Although both truckers and railroads benefit from current trends, investors are better off riding the rails. The trucking industry is on the verge of adding a good deal of capacity and paying sharply higher wages to alleviate a driver shortage. Plus, trucking stocks have already had huge runs.

Railroad analysts say Burlington Northern Santa Fe (BNI) is among the best U.S. operators. It's coming off a spectacular year, with 2004 earnings up 37%. And it recently raised prices 3% to 5%, taking advantage of strong demand.

Burlington is benefiting from the seemingly endless lines of ships docking on the West Coast with Pacific Rim goods, many of which are loaded onto its container trains for inland destinations.
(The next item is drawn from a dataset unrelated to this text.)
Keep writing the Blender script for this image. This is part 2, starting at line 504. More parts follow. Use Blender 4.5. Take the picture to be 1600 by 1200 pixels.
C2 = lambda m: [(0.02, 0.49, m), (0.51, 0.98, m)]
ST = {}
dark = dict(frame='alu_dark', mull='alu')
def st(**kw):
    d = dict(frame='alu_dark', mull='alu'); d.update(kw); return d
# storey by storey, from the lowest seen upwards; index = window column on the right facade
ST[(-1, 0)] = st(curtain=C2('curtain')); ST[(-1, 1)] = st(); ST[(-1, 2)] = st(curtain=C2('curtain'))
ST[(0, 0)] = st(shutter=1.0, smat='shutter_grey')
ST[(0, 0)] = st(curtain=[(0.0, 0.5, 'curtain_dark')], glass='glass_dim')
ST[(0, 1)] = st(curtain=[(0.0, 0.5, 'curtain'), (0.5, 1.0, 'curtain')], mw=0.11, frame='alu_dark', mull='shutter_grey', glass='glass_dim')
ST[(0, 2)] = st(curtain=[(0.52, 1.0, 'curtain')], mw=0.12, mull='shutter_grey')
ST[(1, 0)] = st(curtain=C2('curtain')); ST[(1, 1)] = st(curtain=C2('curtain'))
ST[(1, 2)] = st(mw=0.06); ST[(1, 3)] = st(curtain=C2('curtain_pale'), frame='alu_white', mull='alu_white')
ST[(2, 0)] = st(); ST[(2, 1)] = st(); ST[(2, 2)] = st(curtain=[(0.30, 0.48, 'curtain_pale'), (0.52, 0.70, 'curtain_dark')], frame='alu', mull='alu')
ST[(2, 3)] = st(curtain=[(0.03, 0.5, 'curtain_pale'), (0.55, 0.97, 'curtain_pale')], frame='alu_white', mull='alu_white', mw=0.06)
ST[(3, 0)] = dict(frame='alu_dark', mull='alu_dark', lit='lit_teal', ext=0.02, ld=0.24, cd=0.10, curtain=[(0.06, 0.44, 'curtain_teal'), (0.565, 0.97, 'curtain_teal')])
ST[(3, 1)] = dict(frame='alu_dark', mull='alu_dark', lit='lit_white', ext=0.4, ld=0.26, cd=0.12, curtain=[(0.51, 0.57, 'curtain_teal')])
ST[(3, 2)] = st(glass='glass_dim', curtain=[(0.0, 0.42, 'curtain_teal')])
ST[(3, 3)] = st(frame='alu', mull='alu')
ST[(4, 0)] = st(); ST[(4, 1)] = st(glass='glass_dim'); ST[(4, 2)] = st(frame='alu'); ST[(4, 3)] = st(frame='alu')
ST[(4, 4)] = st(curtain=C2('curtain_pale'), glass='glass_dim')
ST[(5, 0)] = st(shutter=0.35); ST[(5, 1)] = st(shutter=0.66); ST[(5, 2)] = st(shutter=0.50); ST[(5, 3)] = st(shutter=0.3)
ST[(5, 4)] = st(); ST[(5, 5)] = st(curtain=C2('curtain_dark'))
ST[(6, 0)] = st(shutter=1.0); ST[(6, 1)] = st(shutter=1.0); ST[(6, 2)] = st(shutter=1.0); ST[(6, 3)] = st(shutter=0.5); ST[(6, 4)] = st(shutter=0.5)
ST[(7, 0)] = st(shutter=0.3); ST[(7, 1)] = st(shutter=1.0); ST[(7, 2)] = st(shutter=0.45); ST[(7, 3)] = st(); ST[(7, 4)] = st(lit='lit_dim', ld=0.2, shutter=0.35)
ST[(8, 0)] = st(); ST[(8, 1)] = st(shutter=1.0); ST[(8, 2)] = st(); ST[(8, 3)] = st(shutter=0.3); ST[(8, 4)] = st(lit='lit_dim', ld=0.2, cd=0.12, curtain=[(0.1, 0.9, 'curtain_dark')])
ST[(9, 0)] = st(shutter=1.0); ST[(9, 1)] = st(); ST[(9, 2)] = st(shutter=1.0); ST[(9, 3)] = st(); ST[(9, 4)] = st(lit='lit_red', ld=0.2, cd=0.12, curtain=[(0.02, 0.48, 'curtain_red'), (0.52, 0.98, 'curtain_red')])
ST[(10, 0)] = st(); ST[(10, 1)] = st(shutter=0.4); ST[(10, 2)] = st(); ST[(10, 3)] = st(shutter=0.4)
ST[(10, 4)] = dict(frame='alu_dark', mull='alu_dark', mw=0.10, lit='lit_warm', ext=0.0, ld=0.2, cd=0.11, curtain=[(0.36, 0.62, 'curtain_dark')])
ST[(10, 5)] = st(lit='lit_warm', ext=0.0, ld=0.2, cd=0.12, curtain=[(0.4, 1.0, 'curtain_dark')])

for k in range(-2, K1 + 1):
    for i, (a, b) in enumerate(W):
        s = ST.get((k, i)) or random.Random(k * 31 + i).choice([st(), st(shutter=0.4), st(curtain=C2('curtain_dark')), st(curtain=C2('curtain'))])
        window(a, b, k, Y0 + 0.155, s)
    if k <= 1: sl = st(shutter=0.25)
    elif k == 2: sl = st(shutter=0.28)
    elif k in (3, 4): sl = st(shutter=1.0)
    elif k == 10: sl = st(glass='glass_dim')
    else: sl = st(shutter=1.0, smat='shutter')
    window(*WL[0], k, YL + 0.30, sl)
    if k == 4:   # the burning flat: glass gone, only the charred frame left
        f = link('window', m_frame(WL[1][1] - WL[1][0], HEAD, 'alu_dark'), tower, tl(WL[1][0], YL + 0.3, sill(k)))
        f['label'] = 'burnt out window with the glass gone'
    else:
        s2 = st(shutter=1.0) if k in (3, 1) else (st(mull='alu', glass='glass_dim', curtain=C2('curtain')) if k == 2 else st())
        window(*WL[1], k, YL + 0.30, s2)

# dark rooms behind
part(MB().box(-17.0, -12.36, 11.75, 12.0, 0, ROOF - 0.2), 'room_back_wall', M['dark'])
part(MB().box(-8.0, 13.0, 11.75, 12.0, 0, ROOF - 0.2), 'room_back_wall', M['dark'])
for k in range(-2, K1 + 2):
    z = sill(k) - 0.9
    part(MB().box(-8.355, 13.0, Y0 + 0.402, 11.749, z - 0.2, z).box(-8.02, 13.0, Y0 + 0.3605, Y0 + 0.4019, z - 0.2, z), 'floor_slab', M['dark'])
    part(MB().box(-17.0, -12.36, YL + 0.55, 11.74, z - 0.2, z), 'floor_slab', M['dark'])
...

Analysts reckon earnings could grow in the double digits per year for several years, or as long as coal mines, steel mills and chemical plants operate at full blast and seaports bustle with imports.

Burlington "continues to hit on all cylinders, realizing strong volumes and pricing," Bear Stearns analysts Thomas Wadewitz and Edward Wolfe said on Tuesday. They say Burlington should continue to turn tight capacity and strong demand into "impressive financial results."

At $53, Burlington trades at about 15 times the consensus 2005 earnings estimate of $3.41 per share. That's not rock-bottom for railroads, but with the company recently blowing past analysts' earnings estimates -- by a wide margin -- you can make a solid case for the stock deserving a higher price-earnings ratio and hence a higher price.

Wadewitz and Wolfe, for example, say that the stock should trade around $55 based on their 2006 earnings estimate. But they also say shares could push into high $50s, given the company's potential to post higher than expected earnings this year and next.

Burlington pays an annual dividend of 68 cents per share.